═════ INPUT FOR THIS TASK ═════

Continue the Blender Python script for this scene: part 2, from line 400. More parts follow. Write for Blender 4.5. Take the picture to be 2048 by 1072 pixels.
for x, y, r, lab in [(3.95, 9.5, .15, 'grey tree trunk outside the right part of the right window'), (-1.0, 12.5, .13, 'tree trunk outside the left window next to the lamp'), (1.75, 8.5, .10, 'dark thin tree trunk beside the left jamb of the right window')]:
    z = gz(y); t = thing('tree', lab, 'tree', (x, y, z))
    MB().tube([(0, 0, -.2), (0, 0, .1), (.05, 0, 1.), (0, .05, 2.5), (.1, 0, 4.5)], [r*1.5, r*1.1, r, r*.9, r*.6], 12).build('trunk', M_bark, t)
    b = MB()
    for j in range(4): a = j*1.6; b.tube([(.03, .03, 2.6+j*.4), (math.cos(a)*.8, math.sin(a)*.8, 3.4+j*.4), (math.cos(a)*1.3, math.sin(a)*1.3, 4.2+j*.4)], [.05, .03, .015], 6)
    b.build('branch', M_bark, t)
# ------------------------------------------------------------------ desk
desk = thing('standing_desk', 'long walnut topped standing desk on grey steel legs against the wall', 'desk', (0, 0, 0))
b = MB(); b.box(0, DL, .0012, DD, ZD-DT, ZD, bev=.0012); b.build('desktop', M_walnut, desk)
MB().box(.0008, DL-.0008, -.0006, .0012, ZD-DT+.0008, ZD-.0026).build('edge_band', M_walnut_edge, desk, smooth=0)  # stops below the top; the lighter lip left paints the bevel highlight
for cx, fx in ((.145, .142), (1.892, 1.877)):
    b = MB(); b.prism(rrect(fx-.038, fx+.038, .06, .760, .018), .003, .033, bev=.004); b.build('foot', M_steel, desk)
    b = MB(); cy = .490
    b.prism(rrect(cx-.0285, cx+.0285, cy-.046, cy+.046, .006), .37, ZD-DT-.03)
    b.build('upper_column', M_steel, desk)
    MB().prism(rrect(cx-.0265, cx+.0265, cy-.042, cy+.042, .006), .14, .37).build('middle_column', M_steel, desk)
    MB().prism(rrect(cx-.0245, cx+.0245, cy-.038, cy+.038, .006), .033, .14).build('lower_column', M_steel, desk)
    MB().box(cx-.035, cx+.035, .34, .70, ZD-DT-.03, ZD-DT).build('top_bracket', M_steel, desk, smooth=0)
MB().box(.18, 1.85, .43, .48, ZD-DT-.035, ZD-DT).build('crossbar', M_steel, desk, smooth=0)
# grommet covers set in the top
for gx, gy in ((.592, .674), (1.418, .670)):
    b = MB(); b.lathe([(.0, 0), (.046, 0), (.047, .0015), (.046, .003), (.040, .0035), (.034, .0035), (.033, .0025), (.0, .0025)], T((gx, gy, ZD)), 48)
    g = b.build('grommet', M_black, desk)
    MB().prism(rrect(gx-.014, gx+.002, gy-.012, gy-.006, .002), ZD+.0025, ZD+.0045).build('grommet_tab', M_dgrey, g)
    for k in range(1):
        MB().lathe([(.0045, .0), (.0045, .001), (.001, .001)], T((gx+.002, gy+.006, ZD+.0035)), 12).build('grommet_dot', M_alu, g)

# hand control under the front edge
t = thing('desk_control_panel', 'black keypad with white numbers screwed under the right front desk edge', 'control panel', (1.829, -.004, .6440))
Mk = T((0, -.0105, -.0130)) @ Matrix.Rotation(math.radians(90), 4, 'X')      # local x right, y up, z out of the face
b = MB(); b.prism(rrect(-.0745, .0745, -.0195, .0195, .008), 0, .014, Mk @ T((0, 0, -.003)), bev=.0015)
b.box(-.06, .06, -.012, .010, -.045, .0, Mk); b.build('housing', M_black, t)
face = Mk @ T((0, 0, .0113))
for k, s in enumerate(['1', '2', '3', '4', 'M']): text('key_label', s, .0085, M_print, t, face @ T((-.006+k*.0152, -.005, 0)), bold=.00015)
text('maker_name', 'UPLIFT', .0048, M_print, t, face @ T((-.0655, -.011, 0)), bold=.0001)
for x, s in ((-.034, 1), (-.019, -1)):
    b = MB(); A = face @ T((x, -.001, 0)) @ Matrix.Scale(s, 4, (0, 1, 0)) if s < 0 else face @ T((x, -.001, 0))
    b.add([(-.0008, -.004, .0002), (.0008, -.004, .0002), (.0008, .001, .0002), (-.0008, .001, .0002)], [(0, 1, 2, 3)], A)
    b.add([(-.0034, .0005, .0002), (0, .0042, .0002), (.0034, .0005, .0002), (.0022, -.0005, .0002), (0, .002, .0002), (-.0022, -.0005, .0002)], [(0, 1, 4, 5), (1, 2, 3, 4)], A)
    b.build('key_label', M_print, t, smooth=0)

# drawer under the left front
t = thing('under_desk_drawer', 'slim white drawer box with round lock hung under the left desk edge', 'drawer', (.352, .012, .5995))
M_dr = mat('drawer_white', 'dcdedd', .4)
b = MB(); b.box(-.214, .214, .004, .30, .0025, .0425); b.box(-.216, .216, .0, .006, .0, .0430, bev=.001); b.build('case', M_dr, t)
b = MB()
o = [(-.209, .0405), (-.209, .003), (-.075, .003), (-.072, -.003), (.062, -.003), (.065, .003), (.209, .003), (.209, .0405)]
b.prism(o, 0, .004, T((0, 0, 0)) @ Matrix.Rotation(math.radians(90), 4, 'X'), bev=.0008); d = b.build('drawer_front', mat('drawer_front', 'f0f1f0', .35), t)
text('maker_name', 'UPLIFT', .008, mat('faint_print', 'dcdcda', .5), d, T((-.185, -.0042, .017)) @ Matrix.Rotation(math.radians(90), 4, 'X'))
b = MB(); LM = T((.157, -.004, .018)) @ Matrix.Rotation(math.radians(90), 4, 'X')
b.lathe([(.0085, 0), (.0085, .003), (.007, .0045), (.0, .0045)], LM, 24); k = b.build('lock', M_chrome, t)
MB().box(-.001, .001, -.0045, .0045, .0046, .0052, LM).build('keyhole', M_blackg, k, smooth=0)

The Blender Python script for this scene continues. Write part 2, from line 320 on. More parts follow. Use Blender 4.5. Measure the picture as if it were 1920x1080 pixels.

═════

Retype the whole listing, matching it exactly.

Continue the Blender Python script for this scene: part 2, from line 400. More parts follow. Write for Blender 4.5. Take the picture to be 2048 by 1072 pixels.
for x, y, r, lab in [(3.95, 9.5, .15, 'grey tree trunk outside the right part of the right window'), (-1.0, 12.5, .13, 'tree trunk outside the left window next to the lamp'), (1.75, 8.5, .10, 'dark thin tree trunk beside the left jamb of the right window')]:
    z = gz(y); t = thing('tree', lab, 'tree', (x, y, z))
    MB().tube([(0, 0, -.2), (0, 0, .1), (.05, 0, 1.), (0, .05, 2.5), (.1, 0, 4.5)], [r*1.5, r*1.1, r, r*.9, r*.6], 12).build('trunk', M_bark, t)
    b = MB()
    for j in range(4): a = j*1.6; b.tube([(.03, .03, 2.6+j*.4), (math.cos(a)*.8, math.sin(a)*.8, 3.4+j*.4), (math.cos(a)*1.3, math.sin(a)*1.3, 4.2+j*.4)], [.05, .03, .015], 6)
    b.build('branch', M_bark, t)
# ------------------------------------------------------------------ desk
desk = thing('standing_desk', 'long walnut topped standing desk on grey steel legs against the wall', 'desk', (0, 0, 0))
b = MB(); b.box(0, DL, .0012, DD, ZD-DT, ZD, bev=.0012); b.build('desktop', M_walnut, desk)
MB().box(.0008, DL-.0008, -.0006, .0012, ZD-DT+.0008, ZD-.0026).build('edge_band', M_walnut_edge, desk, smooth=0)  # stops below the top; the lighter lip left paints the bevel highlight
for cx, fx in ((.145, .142), (1.892, 1.877)):
    b = MB(); b.prism(rrect(fx-.038, fx+.038, .06, .760, .018), .003, .033, bev=.004); b.build('foot', M_steel, desk)
    b = MB(); cy = .490
    b.prism(rrect(cx-.0285, cx+.0285, cy-.046, cy+.046, .006), .37, ZD-DT-.03)
    b.build('upper_column', M_steel, desk)
    MB().prism(rrect(cx-.0265, cx+.0265, cy-.042, cy+.042, .006), .14, .37).build('middle_column', M_steel, desk)
    MB().prism(rrect(cx-.0245, cx+.0245, cy-.038, cy+.038, .006), .033, .14).build('lower_column', M_steel, desk)
    MB().box(cx-.035, cx+.035, .34, .70, ZD-DT-.03, ZD-DT).build('top_bracket', M_steel, desk, smooth=0)
MB().box(.18, 1.85, .43, .48, ZD-DT-.035, ZD-DT).build('crossbar', M_steel, desk, smooth=0)
# grommet covers set in the top
for gx, gy in ((.592, .674), (1.418, .670)):
    b = MB(); b.lathe([(.0, 0), (.046, 0), (.047, .0015), (.046, .003), (.040, .0035), (.034, .0035), (.033, .0025), (.0, .0025)], T((gx, gy, ZD)), 48)
    g = b.build('grommet', M_black, desk)
    MB().prism(rrect(gx-.014, gx+.002, gy-.012, gy-.006, .002), ZD+.0025, ZD+.0045).build('grommet_tab', M_dgrey, g)
    for k in range(1):
        MB().lathe([(.0045, .0), (.0045, .001), (.001, .001)], T((gx+.002, gy+.006, ZD+.0035)), 12).build('grommet_dot', M_alu, g)

# hand control under the front edge
t = thing('desk_control_panel', 'black keypad with white numbers screwed under the right front desk edge', 'control panel', (1.829, -.004, .6440))
Mk = T((0, -.0105, -.0130)) @ Matrix.Rotation(math.radians(90), 4, 'X')      # local x right, y up, z out of the face
b = MB(); b.prism(rrect(-.0745, .0745, -.0195, .0195, .008), 0, .014, Mk @ T((0, 0, -.003)), bev=.0015)
b.box(-.06, .06, -.012, .010, -.045, .0, Mk); b.build('housing', M_black, t)
face = Mk @ T((0, 0, .0113))
for k, s in enumerate(['1', '2', '3', '4', 'M']): text('key_label', s, .0085, M_print, t, face @ T((-.006+k*.0152, -.005, 0)), bold=.00015)
text('maker_name', 'UPLIFT', .0048, M_print, t, face @ T((-.0655, -.011, 0)), bold=.0001)
for x, s in ((-.034, 1), (-.019, -1)):
    b = MB(); A = face @ T((x, -.001, 0)) @ Matrix.Scale(s, 4, (0, 1, 0)) if s < 0 else face @ T((x, -.001, 0))
    b.add([(-.0008, -.004, .0002), (.0008, -.004, .0002), (.0008, .001, .0002), (-.0008, .001, .0002)], [(0, 1, 2, 3)], A)
    b.add([(-.0034, .0005, .0002), (0, .0042, .0002), (.0034, .0005, .0002), (.0022, -.0005, .0002), (0, .002, .0002), (-.0022, -.0005, .0002)], [(0, 1, 4, 5), (1, 2, 3, 4)], A)
    b.build('key_label', M_print, t, smooth=0)

# drawer under the left front
t = thing('under_desk_drawer', 'slim white drawer box with round lock hung under the left desk edge', 'drawer', (.352, .012, .5995))
M_dr = mat('drawer_white', 'dcdedd', .4)
b = MB(); b.box(-.214, .214, .004, .30, .0025, .0425); b.box(-.216, .216, .0, .006, .0, .0430, bev=.001); b.build('case', M_dr, t)
b = MB()
o = [(-.209, .0405), (-.209, .003), (-.075, .003), (-.072, -.003), (.062, -.003), (.065, .003), (.209, .003), (.209, .0405)]
b.prism(o, 0, .004, T((0, 0, 0)) @ Matrix.Rotation(math.radians(90), 4, 'X'), bev=.0008); d = b.build('drawer_front', mat('drawer_front', 'f0f1f0', .35), t)
text('maker_name', 'UPLIFT', .008, mat('faint_print', 'dcdcda', .5), d, T((-.185, -.0042, .017)) @ Matrix.Rotation(math.radians(90), 4, 'X'))
b = MB(); LM = T((.157, -.004, .018)) @ Matrix.Rotation(math.radians(90), 4, 'X')
b.lathe([(.0085, 0), (.0085, .003), (.007, .0045), (.0, .0045)], LM, 24); k = b.build('lock', M_chrome, t)
MB().box(-.001, .001, -.0045, .0045, .0046, .0052, LM).build('keyhole', M_blackg, k, smooth=0)

The Blender Python script for this scene continues. Write part 2, from line 320 on. More parts follow. Use Blender 4.5. Measure the picture as if it were 1920x1080 pixels.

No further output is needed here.